There was here an amendment of the summons, which was considered by the Lord Ordinary in arriving at his judgment. It is said that the amendment was not made before the Lord Ordinary in point of fact, but I must take the fact to be otherwise, because the Lord Ordinary says that the amendment was made, and that he made avizandum with the causeas amended. That amendment was not printed and boxed to the Court within the reclaiming-days, and therefore, having regard to previous decisions, I think we have no alternative

Page: 648

but to hold that the provisions of the Judicature Act and relative Act of Sederunt have not been complied with, and that therefore the present reclaiming-note is incompetent. Whatever might be the expediency of altering these rules in the direction of relaxing their strictness, I think we have no power as matters now stand to dispense with full compliance with what they require.

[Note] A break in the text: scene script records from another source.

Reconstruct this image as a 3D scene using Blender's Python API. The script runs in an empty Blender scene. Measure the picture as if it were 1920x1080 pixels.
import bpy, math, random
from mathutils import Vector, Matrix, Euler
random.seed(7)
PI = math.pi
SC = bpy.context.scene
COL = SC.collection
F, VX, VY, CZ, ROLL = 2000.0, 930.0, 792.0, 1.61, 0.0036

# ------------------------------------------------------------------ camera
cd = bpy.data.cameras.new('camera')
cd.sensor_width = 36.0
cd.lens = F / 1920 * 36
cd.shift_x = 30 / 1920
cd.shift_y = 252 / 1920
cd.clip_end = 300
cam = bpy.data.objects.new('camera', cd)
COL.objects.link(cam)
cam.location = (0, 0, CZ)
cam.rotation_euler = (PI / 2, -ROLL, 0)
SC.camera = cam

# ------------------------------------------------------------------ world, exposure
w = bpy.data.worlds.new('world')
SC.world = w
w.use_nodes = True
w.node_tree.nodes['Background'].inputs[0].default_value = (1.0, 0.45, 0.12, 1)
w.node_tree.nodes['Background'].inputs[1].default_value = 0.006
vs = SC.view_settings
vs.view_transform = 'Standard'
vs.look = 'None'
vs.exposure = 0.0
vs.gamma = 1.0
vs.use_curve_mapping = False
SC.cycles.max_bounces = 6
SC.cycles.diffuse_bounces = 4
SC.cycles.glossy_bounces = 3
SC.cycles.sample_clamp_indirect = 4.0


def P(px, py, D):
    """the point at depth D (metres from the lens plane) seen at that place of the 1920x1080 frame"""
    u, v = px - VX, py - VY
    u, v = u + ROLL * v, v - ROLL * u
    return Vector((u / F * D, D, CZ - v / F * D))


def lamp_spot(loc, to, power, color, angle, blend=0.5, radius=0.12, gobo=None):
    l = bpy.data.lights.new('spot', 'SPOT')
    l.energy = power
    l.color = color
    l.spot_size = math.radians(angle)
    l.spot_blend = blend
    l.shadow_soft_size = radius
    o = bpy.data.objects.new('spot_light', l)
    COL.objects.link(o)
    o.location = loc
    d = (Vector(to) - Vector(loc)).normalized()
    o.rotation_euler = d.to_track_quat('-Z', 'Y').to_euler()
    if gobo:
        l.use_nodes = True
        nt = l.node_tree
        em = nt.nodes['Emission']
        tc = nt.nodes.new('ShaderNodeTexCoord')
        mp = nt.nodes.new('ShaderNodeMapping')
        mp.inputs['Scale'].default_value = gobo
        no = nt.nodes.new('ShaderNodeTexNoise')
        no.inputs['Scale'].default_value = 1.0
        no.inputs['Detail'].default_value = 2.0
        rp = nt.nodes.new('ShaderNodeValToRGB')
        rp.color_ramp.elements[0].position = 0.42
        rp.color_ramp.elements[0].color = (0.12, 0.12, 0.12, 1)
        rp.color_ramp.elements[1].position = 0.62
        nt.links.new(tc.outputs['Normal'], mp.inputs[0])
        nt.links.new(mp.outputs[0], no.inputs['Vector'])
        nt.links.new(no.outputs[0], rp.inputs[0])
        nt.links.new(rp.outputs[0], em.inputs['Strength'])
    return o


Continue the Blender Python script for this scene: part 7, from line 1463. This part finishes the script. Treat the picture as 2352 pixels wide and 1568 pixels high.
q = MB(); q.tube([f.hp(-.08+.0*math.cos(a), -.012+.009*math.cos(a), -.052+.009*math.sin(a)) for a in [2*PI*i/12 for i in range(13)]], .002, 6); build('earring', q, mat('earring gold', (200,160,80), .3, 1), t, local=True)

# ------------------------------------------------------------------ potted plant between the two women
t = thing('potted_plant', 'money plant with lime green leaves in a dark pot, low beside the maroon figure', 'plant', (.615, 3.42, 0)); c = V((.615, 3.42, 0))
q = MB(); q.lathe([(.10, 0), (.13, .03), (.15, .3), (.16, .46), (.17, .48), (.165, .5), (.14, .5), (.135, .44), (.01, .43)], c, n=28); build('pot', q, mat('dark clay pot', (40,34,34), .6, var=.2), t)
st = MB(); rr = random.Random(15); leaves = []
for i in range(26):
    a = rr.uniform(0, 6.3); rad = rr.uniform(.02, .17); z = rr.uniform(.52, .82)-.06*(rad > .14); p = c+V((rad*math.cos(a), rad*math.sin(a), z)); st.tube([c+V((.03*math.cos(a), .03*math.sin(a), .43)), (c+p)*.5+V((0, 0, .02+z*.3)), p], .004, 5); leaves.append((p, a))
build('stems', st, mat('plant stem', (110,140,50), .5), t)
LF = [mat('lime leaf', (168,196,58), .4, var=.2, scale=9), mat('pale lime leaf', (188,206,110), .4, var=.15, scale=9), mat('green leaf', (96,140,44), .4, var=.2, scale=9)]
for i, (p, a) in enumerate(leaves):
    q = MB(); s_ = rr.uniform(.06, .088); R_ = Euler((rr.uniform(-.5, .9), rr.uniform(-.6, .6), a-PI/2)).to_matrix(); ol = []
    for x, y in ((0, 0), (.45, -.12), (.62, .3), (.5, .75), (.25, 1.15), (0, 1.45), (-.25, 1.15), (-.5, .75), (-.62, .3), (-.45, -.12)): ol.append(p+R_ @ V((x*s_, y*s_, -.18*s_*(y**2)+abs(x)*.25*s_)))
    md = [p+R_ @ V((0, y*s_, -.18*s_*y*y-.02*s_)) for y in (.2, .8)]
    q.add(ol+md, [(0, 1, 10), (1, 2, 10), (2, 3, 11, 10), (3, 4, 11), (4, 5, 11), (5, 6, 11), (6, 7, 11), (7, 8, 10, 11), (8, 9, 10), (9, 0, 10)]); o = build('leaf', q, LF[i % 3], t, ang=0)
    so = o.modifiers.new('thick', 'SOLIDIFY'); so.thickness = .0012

Lord Moncreiff—I agree with the majority of your Lordships. I regret to do so, as it is plain that in the discussion we should have had nothing to do with the amendment. But I agree that we are driven to this result by the terms of the statute and Act of Sederunt (the latter of which specially mentions amendments of the summons as things which must be appended to a reclaiming-note), and by the decisions which have followed on those enactments. The decided cases satisfy me that we have no discretion to consider whether the part of the record which has been omitted is material or not.

The Court pronounced this interlocutor—

“Refuse the reclaiming-note, as incompetent, and decern: Find the defender entitled to additional expenses, and remit,” &c.

Counsel:

Counsel for the Pursuer— Shaw, Q.C.— Salvesen— A. S. D. Thomson. Agent— John Veitch, Solicitor.

Counsel for the Defender— Lees— Craigie. Agents— Campbell & Smith, S.S.C.